On December 22, 2017, the Tax Cuts and Jobs Act (the “TCJA”) was enacted into law. The TCJA contains several key tax provisions including the reduction of the corporate income tax rate from 35% to 21% effective January 1, 2018, as well as a variety of other changes, including the limitation of the tax deductibility of interest expense, acceleration of expensing of certain business assets and reductions in the amount of executive pay that can qualify as a tax deduction. ASC 740 requires the Company to recognize the effect of the tax law changes in the period of enactment. The Company re-measured certain of its U.S. deferred tax assets and liabilities, based on the rates at which they are expected to reverse in the future. The tax benefit recorded related to the re-measurement of the deferred tax balance was $15.2 million, which was offset by the related valuation allowance. The SEC staff has issued Staff Accounting Bulletin (“SAB”) 118, which will allow the Company to record provisional amounts during a measurement period which is similar to the measurement period used when accounting for business combinations.
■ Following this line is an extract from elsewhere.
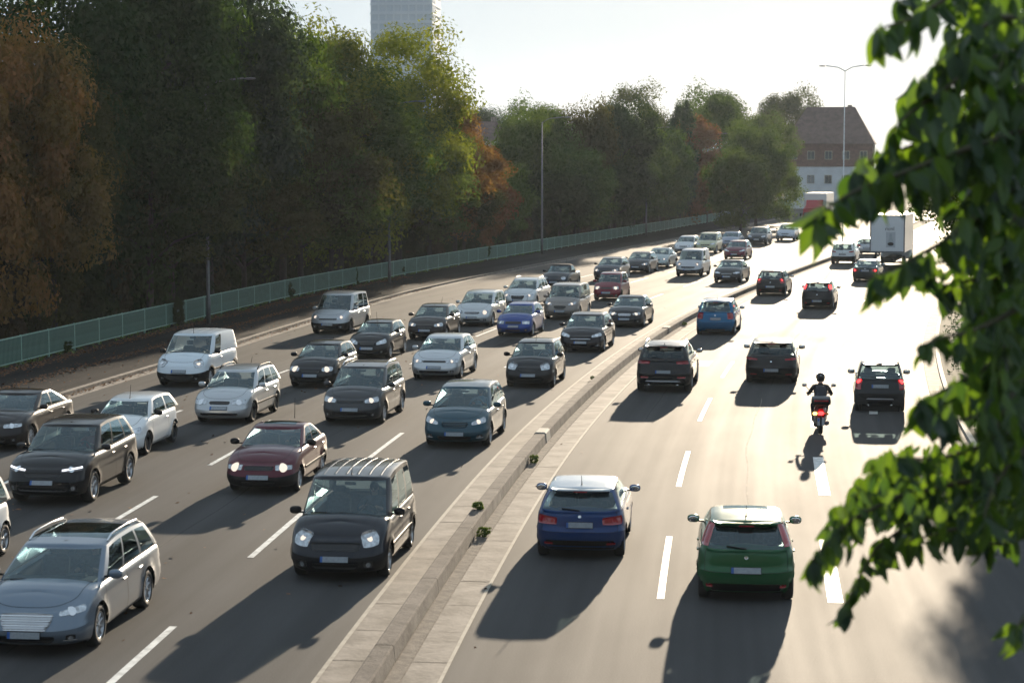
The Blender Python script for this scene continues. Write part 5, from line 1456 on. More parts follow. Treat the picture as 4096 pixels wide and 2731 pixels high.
# ------------------------------------------------------------------ lorries
def lorry_wheels(t, xs, W, r=.5):
    ty, rm = wheel_meshes('alloy10')
    for x in xs:
        for sg in (1, -1):
            w = link('wheel', ty, t, (x, sg * (W / 2 - .20), r), (0, 0, 0 if sg > 0 else math.pi), (r, r * .75, r)); link('rim', rm, w)
def red_lorry():
    s, d = 226, -6.2; h = heading(s); p = Vector((34.1, 225, 0)); rz = -math.pi / 2 - h + math.pi * 0
    fw = Vector((-math.sin(h), -math.cos(h), 0)); rz = math.atan2(fw.y, fw.x)
    t = tag(empty('box_lorry', p, rz), 'red cabbed lorry with tall white box at the far end of the road', 'lorry')
    red = paint((.30, .010, .016), 0)
    cab = MB(); prof = [(.0, .55), (.06, 1.2), (0.0, 1.55), (-.22, 2.35), (-.40, 2.75), (-1.9, 3.05), (-1.95, .55)]
    W = 2.4; V = [(x, sg * (W / 2 - (.0 if z < 2.2 else .06)), z) for sg in (1, -1) for x, z in prof]; n = len(prof)
    cab.add(V, [tuple(range(n)), tuple(range(n, 2 * n))[::-1]] + [(i, n + i, n + (i + 1) % n, (i + 1) % n) for i in range(n)]); cab.build('cab', red, t)
    MB().add([(.012, -1.1, 1.58), (.012, 1.1, 1.58), (-.20, 1.06, 2.32), (-.20, -1.06, 2.32)], [(0, 1, 2, 3)]).build('windscreen', M['glass_dark'], t)
    for sg in (1, -1):
        MB().box((-.75, sg * (W / 2 + .01), 1.95), (.8, .02, .62), bev=.008).build('side_window', M['glass_dark'], t)
        MB().box((.05, sg * (W / 2 + .18), 2.0), (.12, .2, .5), bev=.05).build('wing_mirror', M['trim'], t)
        MB().box((.05, sg * .85, .85), (.06, .42, .22), bev=.03).build('headlight', M['lens'], t)
    MB().box((.045, 0, 1.15), (.05, 1.5, .4), bev=.02).build('grille', M['grille'], t)
    MB().box((.03, 0, .55), (.12, W, .3), bev=.04).build('bumper', M['trim'], t)
    V = [(-.5, -.9, 2.8), (-.5, .9, 2.8), (-1.7, .95, 3.7), (-1.7, -.95, 3.7), (-1.9, -.95, 2.95), (-1.9, .95, 2.95), (-1.9, .95, 3.7), (-1.9, -.95, 3.7)]
    MB().add(V, [(0, 1, 2, 3), (0, 3, 7, 4), (1, 5, 6, 2), (3, 2, 6, 7), (4, 7, 6, 5)]).build('roof_deflector', red, t)
    MB().box((-6.1, 0, 2.78), (7.9, 2.55, 3.4), bev=.05).build('cargo_box', paint((.70, .69, .68), 0, .5), t)
    MB().box((-5.2, 0, .85), (9.2, .9, .3)).build('chassis', M['under'], t)
    lorry_wheels(t, (-.9, -7.2, -8.4), W)
red_lorry()
def white_lorry():
    s, d = 150.5, 5.6; h = heading(s); p = Vector(RP(s, d)); rz = math.pi / 2 - h
    t = tag(empty('box_lorry', p, rz), 'white box lorry seen from behind with flask picture half hidden by leaves', 'lorry')
    W = 2.55; H = 4.0; z0 = 1.22
    wp = paint((.66, .69, .72), 0, .55)
    MB().box((3.6, 0, (H + z0) / 2), (7.2, W, H - z0), bev=.03).build('cargo_box', wp, t)
    fr = MB()
    for y in (-W / 2 + .04, W / 2 - .04): fr.box((-.012, y, (H + z0) / 2), (.03, .085, H - z0 - .02))
    for z in (z0 + .05, H - .05): fr.box((-.014, 0, z), (.028, W - .17, .10))
    fr.build('rear_frame', plain('frame_grey', (.12, .13, .15), .5), t)
    for sg in (1, -1): MB().box((-.008, sg * .58, (H + z0) / 2), (.018, 1.11, H - z0 - .25), bev=.004).build('rear_door', wp, t)
    # flask picture
    gl = plain('flask_grey', (.33, .38, .42), .5, var=.05); dk = plain('flask_dark', (.018, .014, .018), .5, var=.05)
    fl = MB(); cx, cz = -.25, 2.02; x = -.020
    fl.add([(x, cx - .34, cz - .42), (x, cx + .34, cz - .42), (x, cx + .34, cz + .72), (x, cx - .34, cz + .72)], [(0, 1, 2, 3)]); fl.build('picture_panel', plain('picture_pale', (.44, .47, .51), .5, var=.04), t)
    V = [(x - .003, cx - .10, cz + .60), (x - .003, cx + .10, cz + .60), (x - .003, cx + .10, cz + .30), (x - .003, cx + .25, cz - .10), (x - .003, cx + .22, cz - .30), (x - .003, cx - .22, cz - .30), (x - .003, cx - .25, cz - .10), (x - .003, cx - .10, cz + .30)]
    MB().add(V, [tuple(range(8))]).build('flask_outline', gl, t)
    MB().lathe([(0, 0), (.05, 0)], 4).v
    V = [(x - .006, cx + .22 * math.cos(a), cz - .16 + .13 * math.sin(a)) for a in np.linspace(0, 2 * math.pi, 22)[:-1]]
    MB().add(V, [tuple(range(21))]).build('flask_liquid', dk, t)
    cu = bpy.data.curves.new('lettering', 'FONT'); cu.body = 'nunl'; cu.size = .40; cu.extrude = .003; cu.align_x = 'CENTER'
    o = bpy.data.objects.new('lettering', cu); COL.objects.link(o); dg = bpy.context.evaluated_depsgraph_get(); dg.update()
    me = bpy.data.meshes.new_from_object(o.evaluated_get(dg)); bpy.data.objects.remove(o); me.materials.clear(); me.materials.append(plain('letter_grey', (.05, .05, .06), .5))
    link('lettering', me, t, (-.024, -.17, 2.86), (math.pi / 2, 0, -math.pi / 2))
    MB().box((.02, 0, .52), (.10, W - .2, .12), bev=.02).build('rear_bumper', M['trim'], t)
    for sg in (1, -1): MB().box((-.04, sg * (W / 2 - .28), .54), (.03, .34, .11), bev=.01).build('tail_light', M['red_lens'], t)
    MB().box((4.2, 0, .62), (8.2, .9, .24)).build('chassis', M['under'], t)
    MB().box((8.25, 0, 1.6), (1.7, 2.35, 2.3), bev=.15).build('cab', wp, t)
    for sg in (1, -1): MB().box((8.35, sg * 1.172, 2.1), (.9, .02, .6), bev=.008).build('side_window', M['glass_dark'], t)
    MB().box((9.09, 0, 2.1), (.03, 2.0, .75), bev=.01).build('windscreen', M['glass_dark'], t)
    lorry_wheels(t, (1.9, 7.9), W, .46)
white_lorry()

# ------------------------------------------------------------------ buildings
def window_me(w, h, mat, fmat, depth=.14):
    f = MB(); t = .08
    for sg in (1, -1):
        f.box((sg * (w / 2 - t / 2), 0, 0), (t, depth, h)); f.box((0, 0, sg * (h / 2 - t / 2)), (w - 2 * t, depth, t))
    f.box((0, 0, 0), (.05, depth * .7, h - 2 * t))
    return f.mesh('window', fmat), MB().box((0, .03, 0), (w - 2 * t, .02, h - 2 * t)).mesh('pane', mat)
pane = plain('window_glass', (.05, .07, .09), .08, var=.3, scale=.5, coat=.5)
def house(name, loc, rz, w, dp, wall_h, roof_h, label, ground_mat, upper_mat, roof_mat, rows, ncol, dormers=0, hip=1.0):
    t = tag(empty(name, loc, rz), label, 'house')
    MB().box((0, 0, wall_h[0] / 2), (w, dp, wall_h[0])).build('ground_floor_wall', ground_mat, t)
    z = wall_h[0]
    if wall_h[1]:
        MB().box((0, 0, z + wall_h[1] / 2 + .002), (w + .16, dp + .16, wall_h[1])).build('upper_wall', upper_mat, t); z += wall_h[1]
    o = .45; V = [(-w / 2 - o, -dp / 2 - o, z), (w / 2 + o, -dp / 2 - o, z), (w / 2 + o, dp / 2 + o, z), (-w / 2 - o, dp / 2 + o, z), (-w / 2 + hip * dp * .28, 0, z + roof_h), (w / 2 - hip * dp * .28, 0, z + roof_h)]
    rf = MB().add(V, [(0, 1, 5, 4), (1, 2, 5), (2, 3, 4, 5), (3, 0, 4), (3, 2, 1, 0)]).build('roof', roof_mat, t)
    MB().box((w * .22, .4, z + roof_h * .9), (.8, .7, 2.0), bev=.03).build('chimney', M['concrete_dark'], rf)
    wf, wp_ = window_me(1.3, 1.5, pane, M['concrete_pale'])
    for zc in rows:
        for k in range(ncol):
            x = -w / 2 + (k + .5) * w / ncol
            off = dp / 2 + (.08 if zc > wall_h[0] and wall_h[1] else 0) + .02
            q = link('window', wf, t, (x, -off, zc)); link('pane', wp_, q)
        for k in range(2):
            off = w / 2 + (.08 if zc > wall_h[0] and wall_h[1] else 0) + .02
            q = link('window', wf, t, (-off, -dp / 2 + (k + .5) * dp / 2, zc), (0, 0, -math.pi / 2)); link('pane', wp_, q)
    return t
tiles = plain('roof_tiles', (.075, .045, .042), .75, var=.35, scale=1.2, bump=.5)
m_ren = plain('white_render', (.52, .56, .60), .85, var=.08, scale=.6)
m_brick = plain('red_brown_hung_tile', (.11, .055, .048), .8, var=.3, scale=2)
house('tall_house', (56.9, 356, 0), rad(-12), 15.2, 12, (7.4, 4.0), 6.6, 'tall house with dark red tiled roof and white ground floor at the road end', m_ren, m_brick, tiles, (2.0, 5.2, 9.4), 5)
house('gabled_house', (-4.6, 300, 0), rad(10), 9, 8, (11.2, 0), 3.0, 'small white house peeping out between the trees', m_ren, m_ren, tiles, (3, 6.4, 9.6), 3)
# small cabin and parked van by the side street
k_ = tag(empty('kiosk', (37.3, 310, 0), rad(-15)), 'small pale grey kiosk beside the side street', 'kiosk')
MB().box((0, 0, 1.5), (3.4, 2.4, 3.0)).build('wall', plain('kiosk_grey', (.26, .29, .34), .7), k_); MB().box((0, 0, 3.08), (3.9, 2.9, .16), bev=.03).build('roof', M['concrete_dark'], k_)
MB().box((0, -1.215, 1.7), (1.8, .04, 1.0)).build('window', pane, k_); MB().box((1.3, -1.215, 1.05), (.7, .04, 2.0)).build('door', M['fence_green'], k_)
k_ = tag(empty('bus_shelter', (42.6, 312, 0), rad(-15)), 'pale green bus shelter beside the kiosk', 'shelter')
MB().box((0, 0, 2.6), (2.2, 1.5, .14), bev=.03).build('roof', M['fence_rail'], k_)
MB().box((0, .7, 1.35), (2.1, .05, 2.1)).build('back_panel', plain('shelter_green', (.25, .42, .36), .4), k_)
for x in (-1, 1):
    for y in (-.65, .65): MB().box((x, y, 1.27), (.08, .08, 2.54)).build('post', M['fence_rail'], k_)
MB().box((0, .4, .5), (1.6, .4, .06), bev=.01).build('bench', M['bark'], k_)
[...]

While the Company has substantially completed the provisional analysis of the income tax effects of this recent tax reform legislation, and recorded a reasonable estimate of such effects, the ultimate impact may differ from these provisional amounts, possibly materially, due to, among other things, further refinement of the Company’s calculations, additional analysis, changes in assumptions, and actions the Company may take as a result of the TCJA. During the three months ended March 31, 2018, the Company did not make any adjustments to our provisional amounts.

 

The Company has not recorded any tax provision or benefit for the three months ended March 31, 2018 and 2017. The Company has provided a valuation allowance for the full amount of its net deferred tax assets since realization of any future benefit from deductible temporary differences, net operating loss carryforwards and research and development credits is not more-likely-than-not to be realized at March 31, 2018 and December 31, 2017.